Consumers are a forgiving lot, however, especially when they have no alternative: by statute, Canada Post has a monopoly on first-class mail. Section 14 of the 1981 Canada Post Act grants the corporation "the sole and exclusive privilege of collecting, transmitting and delivering letters to the addressee thereof within Canada." The only exceptions - aside from faxes and E-mail and so on - are "letters of an urgent nature" carried for a fee of more than three times the prevailing rate for a 50-gram letter. The punishment for violating the monopoly: up to five years in jail.
The burden of complaining about postage increases, therefore, has been picked up by the nation's courier companies: the people who carry those "letters of an urgent nature." At first glance, this seems odd. These are, after all, Canada Post's competitors. If Canada Post charges more to carry a letter, that should send more business their way, or at least leave them more room to raise their own rates. Indeed, the courier business owes its very existence to the post office: Before postal workers won the right to strike in 1967, there was no industry to speak of. It is now a $2.5- billion business, shared among more than 5,000 companies.
So what's the courier companies' problem? Besides delivering ordinary letters, Canada Post is also a courier company; two, in fact. While its own creation, Priority Post, holds barely 10 per cent of the courier market, the post office took a giant leap toward market dominance in 1993 when it bought 75 per cent of Purolator Courier Ltd., the largest courier in Canada. Depending on whose figures you believe, that gives Canada Post a combined market share of between 30 per cent and 60 per cent.
Private companies accuse Canada Post of pricing its courier service below cost, in a bid to drive them out of the market: the dreaded "predatory pricing." How can it afford to do this? By cross-subsidizing: using the profits generated by its monopoly on first-class mail to pay for price cuts in the competitive courier business.

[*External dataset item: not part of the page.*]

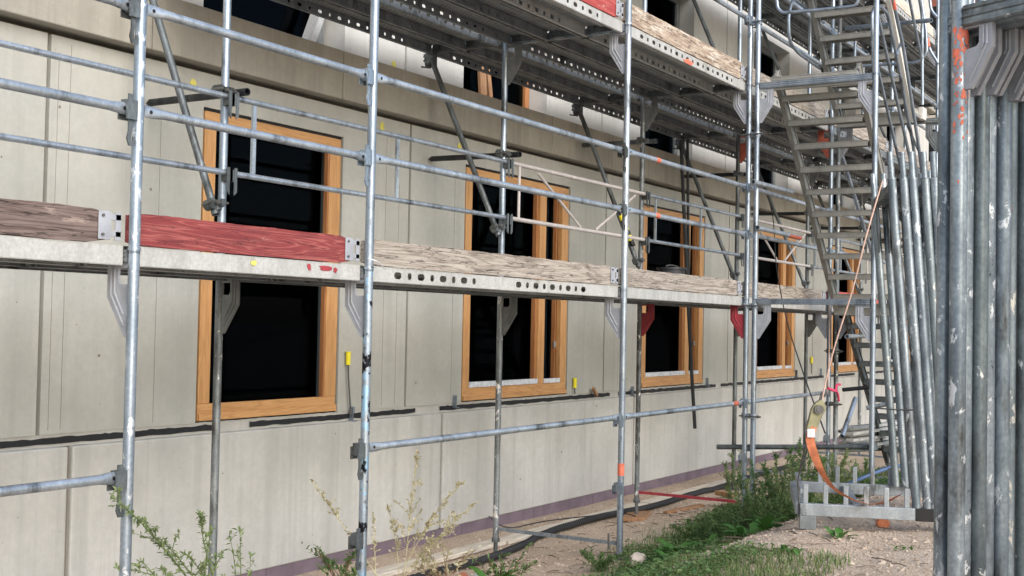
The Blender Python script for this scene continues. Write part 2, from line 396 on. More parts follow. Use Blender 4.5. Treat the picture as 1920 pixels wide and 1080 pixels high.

Such a complaint is common among industry rivals. Bell Canada's competitors in the long-distance telephone market accuse it of cross- subsidizing out of its monopoly on local calls. Most of the time, accusations of predatory pricing suffer from just one problem: As a business strategy, it doesn't make sense. Maybe the predator does eventually drive its rival out of business after enduring heavy losses for several years. But it has no guarantee that another competitor with deeper pockets won't just fill the breach. Predatory pricing is potentially effective only for companies in a position of overwhelming market dominance: a market share of 85 per cent or more. In any other situation, shareholders would likely have some pointed questions to ask of management.
Of course, Canada Post has unusually forbearing shareholders. After losing money in three of the last five years, it hopes to parlay this latest postage hike into a $68-million profit this year - on revenues of $5-billion. Although in theory it is no longer subsidized by the government, the willingness of its sole owner to endure so trivial a rate of return constitutes a form of implicit subsidy. Which makes it more conceivable that Canada Post might be up to no good: Given such a safety net, managers tend to be interested less in maximizing profits than revenues.
Whether Canada Post really is cross-subsidizing its courier business is a matter for the accountants. The private firms point to a leaked study showing that Canada Post assigns 74 per cent of its overall costs to delivering first-class letters, though these account for just 45 per cent of its volume and 59 per cent of its revenues. Canada Post, for its part, denies it is doing any such thing. But since it does not break out the figures for Priority Post or Purolator, there's no way of knowing.
Well, there is one way. The complaints of Bell Canada's long-distance rivals are about to become obsolete: When competition invades the local telephone business, there won't be any monopoly profits to spread about. If the exclusive privilege on first-class mail were abolished, private courier firms could likewise be assured of the fabled level playing field.
Canada Post has a ready answer to that. The letter monopoly is essential, it says, in order to - are you ready for this? - cross- subsidize rural rates out of the profits earned on urban delivery. That's just the sort of thing Bell Canada used to say: It needed a monopoly on long-distance in order to cross-subsidize local calls. How either of these elaborate redistribution schemes advances social justice is murky: It's easier, cheaper and fairer to subsidize low-income users directly than to give every local caller or rural letter-writer the same break.
In any case, there are better means than subsidies to make the mail cheaper. Just as competition promises to deliver less expensive local phone service without need of cross-subsidy from long-distance callers, so even country folk may be better off if we abolished the letter monopoly.